Last updated on January 29th, 2023 at 10:51 pm
Slavery was an everyday fact of life in the Roman Republic and the Roman Empire which followed it.
Although scholars have to rely on approximations and the prevalence of slavery varied over time, it is estimated that upwards of 20% of the population of the Roman Empire were slaves. That would be roughly 15 million people out of a total population of perhaps 75 million at the height of the empire in the second century AD.
Moreover, the concentration of the slave population was particularly high in certain areas. In Italy, where the patrician class who gained most from the empire’s expansion were based, over 30% of the population were slaves in the imperial age.
So, given that well over ten million person were enslaved across the empire at any one time, what was life like for a Roman slave?
How Did People Become Roman Slaves?
The reality was that life could vary significantly from case to case. Some were born into slavery, and some had it imposed upon them.
Unsurprisingly, those born into it were the children of slaves.
Conversely, those born free and enslaved later in their lives could end up in this position in various ways. Some were foreign people captured and enslaved during one of Rome’s many wars. This could be with people beyond Rome’s borders, such as the Germanic tribes or a people who had recently been conquered, as occurred in southern Britain in the first and second centuries AD.
People could also become if they fell into major debt or were found guilty of a serious crime. The modern world is unusual because it incarcerates people for months or years if they commit a crime.
Most earlier societies either imposed fines, physically punished, or enslaved the guilty party. One would not find prisons across the Roman Empire except those used to hold individuals long enough to crucify them. Once people were enslaved, they were usually auctioned off at a slave market.
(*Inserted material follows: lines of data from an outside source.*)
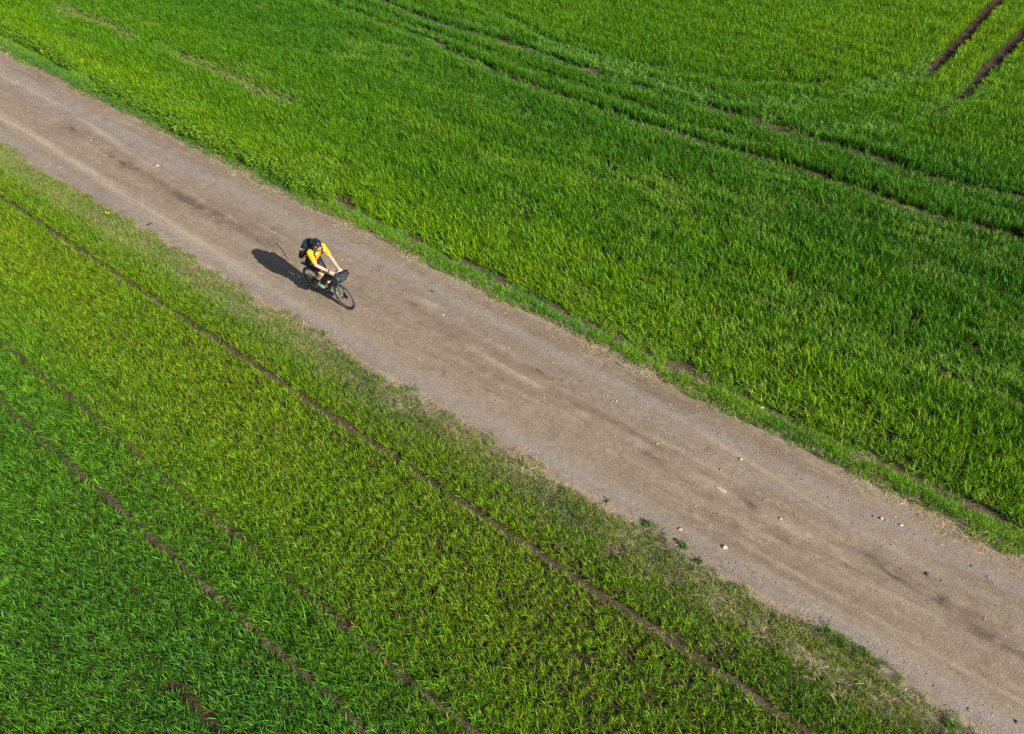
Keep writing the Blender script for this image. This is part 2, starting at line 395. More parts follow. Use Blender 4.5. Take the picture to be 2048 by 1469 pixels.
def scatter(name, protos, pts, rot, scl, tint, dead, mat, label):
    """ONE stuff object: its mesh holds the plant positions and the few plant shapes; geometry nodes set the shapes on the positions"""
    K = len(protos); npt = len(pts)
    co = [pts]; proto = [np.zeros(npt, np.int32)]; rnd = [np.zeros(npt)]; tip = [np.zeros(npt)]
    faces = []; off = npt
    for k, (V, F, R, T) in enumerate(protos):
        co.append(V); proto.append(np.full(len(V), k + 1, np.int32)); rnd.append(np.array(R)); tip.append(np.array(T))
        faces += [tuple(i + off for i in f) for f in F]; off += len(V)
    co = np.concatenate(co).astype(np.float32); nv = len(co)
    me = bpy.data.meshes.new(name)
    me.vertices.add(nv); me.vertices.foreach_set('co', co.ravel())
    li = np.array([i for f in faces for i in f], np.int32)
    ls = np.cumsum([0] + [len(f) for f in faces[:-1]]).astype(np.int32)
    me.loops.add(len(li)); me.loops.foreach_set('vertex_index', li)
    me.polygons.add(len(faces)); me.polygons.foreach_set('loop_start', ls)
    me.update(calc_edges=True)
    me.polygons.foreach_set('use_smooth', np.ones(len(faces), bool))
    def attr(nm, typ, dat, key):
        full = np.zeros((nv,) + dat.shape[1:], dat.dtype); full[:len(dat)] = dat
        me.attributes.new(nm, typ, 'POINT').data.foreach_set(key, full.ravel())
    attr('proto', 'INT', np.concatenate(proto).astype(np.int32), 'value')
    attr('rnd', 'FLOAT', np.concatenate(rnd).astype(np.float32), 'value')
    attr('tip', 'FLOAT', np.concatenate(tip).astype(np.float32), 'value')
    attr('rot', 'FLOAT_VECTOR', rot.astype(np.float32), 'vector')
    attr('scl', 'FLOAT_VECTOR', scl.astype(np.float32), 'vector')
    attr('pick', 'INT', RNG.integers(0, K, npt).astype(np.int32), 'value')
    attr('tint', 'FLOAT_VECTOR', tint.astype(np.float32), 'vector')
    attr('dead', 'FLOAT', dead.astype(np.float32), 'value')
    me.materials.append(mat)
    o = link(bpy.data.objects.new(name, me)); o.rotation_euler = (0, 0, HEAD)
    g = bpy.data.node_groups.new(name + '_nodes', 'GeometryNodeTree')
    g.interface.new_socket('Geometry', in_out='INPUT', socket_type='NodeSocketGeometry')
    g.interface.new_socket('Geometry', in_out='OUTPUT', socket_type='NodeSocketGeometry')
    I = g.nodes.new('NodeGroupInput'); O = g.nodes.new('NodeGroupOutput')
    def named(nm, typ):
        a = g.nodes.new('GeometryNodeInputNamedAttribute'); a.data_type = typ; a.inputs['Name'].default_value = nm
        return a.outputs['Attribute']
    def sep(k):
        c = g.nodes.new('FunctionNodeCompare'); c.data_type = 'INT'; c.operation = 'EQUAL'
        g.links.new(named('proto', 'INT'), c.inputs[2]); c.inputs[3].default_value = k
        s = g.nodes.new('GeometryNodeSeparateGeometry'); s.domain = 'POINT'
        g.links.new(I.outputs[0], s.inputs[0]); g.links.new(c.outputs[0], s.inputs['Selection'])
        return s.outputs[0]
    J = g.nodes.new('GeometryNodeJoinGeometry')
    for k in range(K):
        q = g.nodes.new('GeometryNodeGeometryToInstance')
        g.links.new(sep(k + 1), q.inputs[0]); g.links.new(q.outputs[0], J.inputs[0])
    P = g.nodes.new('GeometryNodeInstanceOnPoints')
    g.links.new(sep(0), P.inputs['Points']); g.links.new(J.outputs[0], P.inputs['Instance'])
    P.inputs['Pick Instance'].default_value = True
    g.links.new(named('pick', 'INT'), P.inputs['Instance Index'])
    g.links.new(named('rot', 'FLOAT_VECTOR'), P.inputs['Rotation'])
    g.links.new(named('scl', 'FLOAT_VECTOR'), P.inputs['Scale'])
    g.links.new(P.outputs[0], O.inputs[0])
    md = o.modifiers.new('plants', 'NODES'); md.node_group = g
    tag(o, label, kind='stuff')
    return o

def in_view(u, v, m=1.0):
    """the stretch of ground the photograph covers, widened by a few metres on every side"""
    x = u * CH - v * SH; y = u * SH + v * CH
    return (y > 3.05 - 1.6 * m) & (y < 31.8 + 3.2 * m) & (np.abs(x) < 7.4 + (y - 3.06) * .5009 + 1.8 * m)

def rows(u0, u1, v0, v1, row, step, along='u'):
    """drilled rows of plants with sowing jitter"""
    if along == 'u':
        R = np.arange(v0, v1, row); C = np.arange(u0, u1, step)
    else:
        R = np.arange(u0, u1, row); C = np.arange(v0, v1, step)
    rr, cc = np.meshgrid(R, C, indexing='ij')
    rr = rr + RNG.normal(0, row * .20, rr.shape); cc = cc + RNG.uniform(-.5, .5, cc.shape) * step * 1.6
    return (cc.ravel(), rr.ravel()) if along == 'u' else (rr.ravel(), cc.ravel())

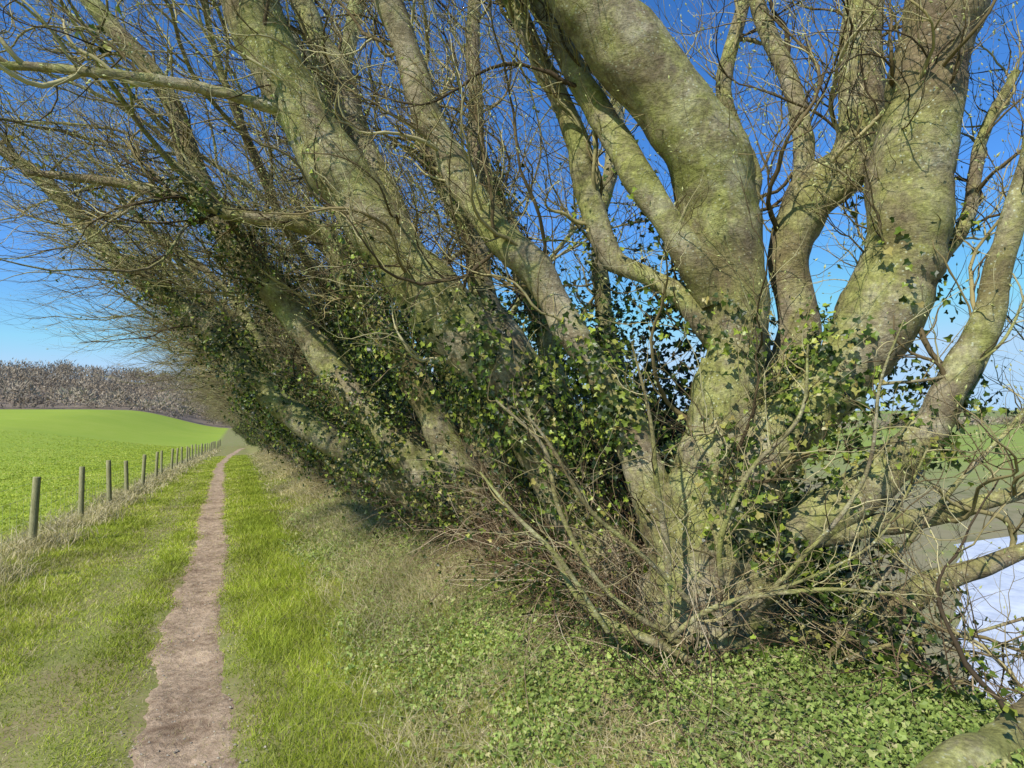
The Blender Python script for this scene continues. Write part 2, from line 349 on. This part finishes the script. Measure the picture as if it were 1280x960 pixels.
n=36000; y=logs(n,3,90); x=-2.95+rng.normal(size=n)*.30; ok=n3(np.stack([x,y,0*x],1)*1.2)+rng.normal(size=n)*.3>-.2; x,y=x[ok],y[ok];n=len(x)
blades(g,x,y,rng.uniform(.08,.34,n),.0028*np.maximum(1,y/6),.9,rng.random(n))
n=90000; y=logs(n,1.5,60); x=rng.normal(size=n)*.5+1.8-.35*(y<5); ok=(x>.7)&(x<3.6)&(n3(np.stack([x,y,0*x],1)*1.1)+rng.normal(size=n)*.3>.05-.45*(y>5)); x,y=x[ok],y[ok];n=len(x)
blades(g,x,y,rng.uniform(.06,.24,n)*np.where(y>5,1.2,.65),.0022*np.maximum(1,y/6),1.5,rng.random(n))
n=36000; y=logs(n,1.6,30); x=rng.uniform(-2.6,2.2,n); blades(g,x,y,rng.uniform(.006,.02,n),.0016*np.maximum(1,y/5),3.5,rng.random(n),False,gz(x,y)+.018)
obj("dry_grass",g.build("dry_grass",M_straw,False))
g=Geo()
n=170000; y=logs(n,.9,14); x=rng.uniform(.6,3.9,n); p=np.stack([x,y,0*x],1); nz=n3(p*1.4)
ok=(rng.random(n)<sm(.7,1.4,x+.3*nz))&(rng.random(n)<.35+.65*sm(-.7,.1,nz+.3*n3(p*5))); x,y=x[ok],y[ok]; n=len(x)
pos=np.stack([x,y,gz(x,y)+rng.uniform(.005,.10,n)],1); ok=np.linalg.norm(pos-CAM,axis=1)>1; pos=pos[ok]; n=len(pos)
big=rng.random(n)<.18
leaves(g,pos[big],np.array([-.4,-.3,1.]),rng.uniform(.02,.038,big.sum())*np.maximum(1,pos[big,1]/6),jit=.6)
leaves(g,pos[~big],np.array([-.4,-.3,1.]),rng.uniform(.013,.028,(~big).sum())*np.maximum(1,pos[~big,1]/5),SIM,SIMF,.7)
obj("ivy_ground_cover",g.build("ivy_ground_cover",M_cover,False))
g=Geo(); n=300; y=logs(n,1.8,9); x=rng.uniform(1.1,3.4,n); a=rng.uniform(0,6.28,n); L=rng.uniform(.06,.32,n); K=6; P=[]
for k in range(K):
    xx=x+np.cos(a)*L*k/(K-1); yy_=y+np.sin(a)*L*k/(K-1); a=a+rng.normal(size=n)*.18
    P.append(np.stack([xx,yy_,gz(xx,yy_)+.06+rng.uniform(0,.03,n)],1))
add_tubes(g,np.stack(P,1),np.repeat(rng.uniform(.0012,.003,n)[:,None],K,1),4)
obj("fallen_sticks",g.build("fallen_sticks",M_stem,True))

# ------------------------------------------------------------------ fence
fence=empty("post_and_wire_fence",(-3,12,0))
g=Geo(); py=12.2-3.1*8+3.1*np.arange(44)
for k,yy in enumerate(py):
    x0=-3+rng.normal()*.03; z0=float(gz(x0,yy)); h=1.14+rng.normal()*.04; tl=rng.normal(size=2)*.035
    hs=np.array([-.1,.1,.5,.9,h-.015,h,h+.003]); r=.055*np.array([1.04,1.02,1,.98,.97,.88,.02])*(1+.08*rng.normal())
    P=np.stack([x0+tl[0]*hs,yy+tl[1]*hs,z0+hs],1)[None]; add_tubes(g,P,r[None],14,.03)
obj("posts",g.build("posts",M_post,True,(-3,12,0)),fence)
g=Geo(); wy=np.arange(py[0],py[-1],.775)
for hh in (.12,.27,.42,.60,.80,1.02):
    P=np.stack([0*wy-3.062,wy,gz(0*wy-3,wy)+hh-.01*np.sin((wy-py[0])/3.1*math.pi)**2],1)[None]
    add_tubes(g,P,np.full((1,len(wy)),.0018),4)
obj("wires",g.build("wires",M_wire,True,(-3,12,0)),fence)
g=Geo(); vy=np.arange(py[0],60,.31); z=gz(0*vy-3,vy)
P=np.stack([np.stack([0*vy-3.062,vy,z+.10],1),np.stack([0*vy-3.062,vy,z+.80],1)],1); add_tubes(g,P,np.full((len(vy),2),.0012),3)
obj("netting",g.build("netting",M_wire,True,(-3,12,0)),fence)

# ------------------------------------------------------------------ trees built from surveyed limbs
def hand_tree(name,limbs,base,n1,n2,n3_,ivy,thin=[],bias=(-.35,-.05,.75),bare=(),pw=1.0):
    base=np.array(base); e=empty(name,base)
    g=Geo(); PR=[lim(l) for l in limbs]
    P=np.stack([a for a,b in PR]); R=np.stack([b for a,b in PR])
    for i in range(len(P)): add_tubes(g,P[i:i+1],R[i:i+1],36 if R[i].max()>.06 else 10,.085 if R[i].max()>.06 else .05)
    if thin:
        PR2=[lim(l,36,.62) for l in thin]; P2=np.stack([a for a,b in PR2]); R2=np.stack([b for a,b in PR2])
        add_tubes(g,P2,R2,8,.04)
    obj("limbs",g.build(name+"_limbs",M_bark,True,base),e)
    g=Geo()
    A,Ra=spawn(P,R,n1,.33,.98,.6,1.9,.007,.020,(.4,1.1),bias,.13,.40,18,2.9)
    add_tubes(g,A,Ra,7)
    B,Rb=spawn(A,Ra,n2,.1,.98,.3,.95,.003,.007,(.4,1.1),bias,.14,.42,11,2.5)
    add_tubes(g,B,Rb,5)
    C,Rc=spawn(B,Rb,n3_,.1,1,.1,.38,.0018,.0032,(.4,1.1),(-.2,0,.8),.18,.36,6,2.3,.9)
    add_tubes(g,C,Rc,3)
    if thin:
        D,Rd=spawn(P2,R2,len(thin)*24,.1,1,.15,.6,.002,.0045,(.4,1.2),(-.1,-.1,.6),.15,.36,9,2.0,.8)
        add_tubes(g,D,Rd,5); D2,Rd2=spawn(D,Rd,len(thin)*46,.1,1,.06,.25,.0013,.0024,(.4,1.1),(-.1,-.1,.6),.15,.25,5,2.0,.9); add_tubes(g,D2,Rd2,4)
    obj("twigs",g.build(name+"_twigs",M_twig,True,base),e)
    g=Geo(); tip=C[:,-1]; td=C[:,-1]-C[:,-2]
    leaves(g,tip,None,rng.uniform(.012,.028,len(tip)),BUD,BUDF,ydir=td)
    tip=B[:,-1]; leaves(g,tip,None,rng.uniform(.02,.035,len(tip)),BUD,BUDF,ydir=B[:,-1]-B[:,-2])
    obj("buds",g.build(name+"_buds",M_bud,False,base),e)
    g=Geo()
    sel=[i for i in range(len(P)) if i not in bare]
    for (n,t0,t1,out,thr,zm) in ivy: ivy_on(g,P[sel],R[sel],n,t0,t1,out,.024,.052,thr,1.9,1.7,zm,.10,pw)
    obj("ivy_leaves",g.build(name+"_ivy",M_ivy,False,base),e)
    return P,R,A,Ra
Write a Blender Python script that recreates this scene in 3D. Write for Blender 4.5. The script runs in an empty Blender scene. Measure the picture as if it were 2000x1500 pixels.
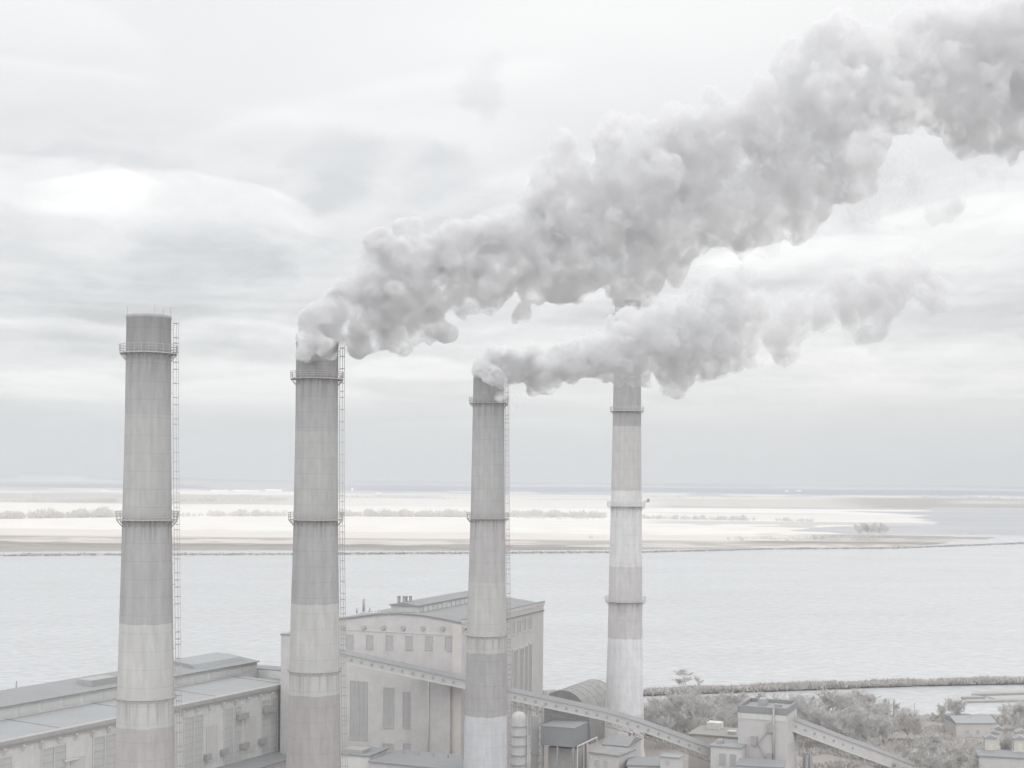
import bpy, bmesh, math, random
import numpy as np
from mathutils import Vector, Matrix, noise as mnoise

# ------------------------------------------------------------------ camera, sky, sun, exposure
F, CX, HY, H, ROLL = 2778.0, 1000.0, 940.0, 75.0, math.radians(0.5)
sc = bpy.context.scene
C = sc.collection
cd = bpy.data.cameras.new('camera'); cam = bpy.data.objects.new('camera', cd); C.objects.link(cam)
cd.sensor_width = 36.0; cd.lens = 50.0; cd.shift_y = 0.095; cd.clip_start = 1.0; cd.clip_end = 100000.0
cam.matrix_world = Matrix.Translation((0, 0, H)) @ Matrix.Rotation(math.radians(90), 4, 'X') @ Matrix.Rotation(ROLL, 4, 'Z')
sc.camera = cam
sc.render.engine = 'CYCLES'
sc.view_settings.view_transform = 'Standard'; sc.view_settings.look = 'None'
sc.view_settings.gamma = 1.0; sc.view_settings.exposure = EXPOSURE = 0.75
sc.cycles.use_denoising = True
sc.cycles.volume_bounces = 5; sc.cycles.max_bounces = 8; sc.cycles.diffuse_bounces = 3; sc.cycles.glossy_bounces = 2
sc.cycles.transparent_max_bounces = 16; sc.cycles.transmission_bounces = 2
sc.cycles.use_light_tree = True

class E:                                            # tiny node arithmetic
    def __init__(s, nt, sock): s.nt, s.s = nt, sock
    def _m(s, op, *o, clamp=False):
        n = s.nt.nodes.new('ShaderNodeMath'); n.operation = op; n.use_clamp = clamp
        for i, v in enumerate((s,) + o):
            if isinstance(v, E): s.nt.links.new(v.s, n.inputs[i])
            else: n.inputs[i].default_value = v
        return E(s.nt, n.outputs[0])
    def __add__(s, o): return s._m('ADD', o)
    __radd__ = __add__
    def __sub__(s, o): return s._m('SUBTRACT', o)
    def __rsub__(s, o): return (s * -1.0) + o
    def __mul__(s, o): return s._m('MULTIPLY', o)
    __rmul__ = __mul__
    def __truediv__(s, o): return s._m('DIVIDE', o)
    def fn(s, op, *o): return s._m(op, *o)
    def clamp(s): return s._m('ADD', 0.0, clamp=True)
    def step(s, a, b):                               # smoothstep from a to b
        n = s.nt.nodes.new('ShaderNodeMapRange'); n.interpolation_type = 'SMOOTHSTEP'
        s.nt.links.new(s.s, n.inputs[0]); n.inputs[1].default_value = a; n.inputs[2].default_value = b
        return E(s.nt, n.outputs[0])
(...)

What was life like for a Slave?
Life for the slave could be dictated considerably by whether they were born free. Often it was more tolerable for those who were born into slavery.
For instance, a second or third-generation slave of an equestrian-class family living near Rome generally had a reasonably stable life. The enslaved people occupied a position comparable to that of nineteenth-century domestic servants.
This varied according to who one’s owner was, but if one was an amiable individual, life might not have been too harsh, and there was the possibility of earning one’s freedom if one served well enough for long enough.
In contrast, life for a newly enslaved person could be much more brutal. For instance, because those slaves captured in war were more likely to be male fighters, they were more likely to be bought by a gladiatorial school.
If this was the case, life could be nasty, brutish, and short, with such a person often dying just months later on the sands of one of the 400 amphitheaters prevalent in all the empire’s major cities.
Another dreadful fate was to end up damnati in metallum, condemned to the mine. Mines in Roman times were dangerous places, and the work was arduous. One did not want to end up as a slave working in one of them.
While many individuals ended up in gladiatorial schools or mines, it should be noted that most slaves held more basic roles.
Slaves and the Roman Economy
Most performed roles typical for the modern middle class in the United States. Some were barbers, cooks, hairdressers, and wet nurses, while others even acted as scribes and officials within the municipal governments of towns and cities.
Moreover, their living conditions were very often quite good. Slaves who lived in the domus or villa or a Roman noble would probably have had living quarters and a diet that would have surpassed the poor free person in Rome.
Indeed there was a widespread practice of poor free persons electing to become slaves to improve their living conditions. This emphasizes that slavery in Roman times was very different from the kind of chattel slavery seen in the sugar, tobacco, and cotton plantations of the Americas between the sixteenth and nineteenth centuries.
Of course, there were other abuses. There seems to have been a general expectation that slaves could be used for sex by their owners, and there were almost certainly many instances where slaves were beaten or treated poorly by their masters or mistresses.
Nevertheless, on the other side of things, freed slaves could become Roman citizens. Many of them rose to positions of substantial power within the Roman government, much like the freedmen Phaon and Epaphroditus did during the reign of Nero.
Indeed the lack of major slave revolts throughout Roman history would seem to suggest that life was broadly tolerable for the majority of slaves.
Thus, as one might expect with a group that made up approximately 20% of the population of the Roman Empire and, by extension, about 5% of the world’s population in the first and second centuries AD, the experience of a being a slave in Rome differed widely, from the benign to the brutal.
Perhaps it reflected life in any society, and people have had vastly different living conditions throughout modern history.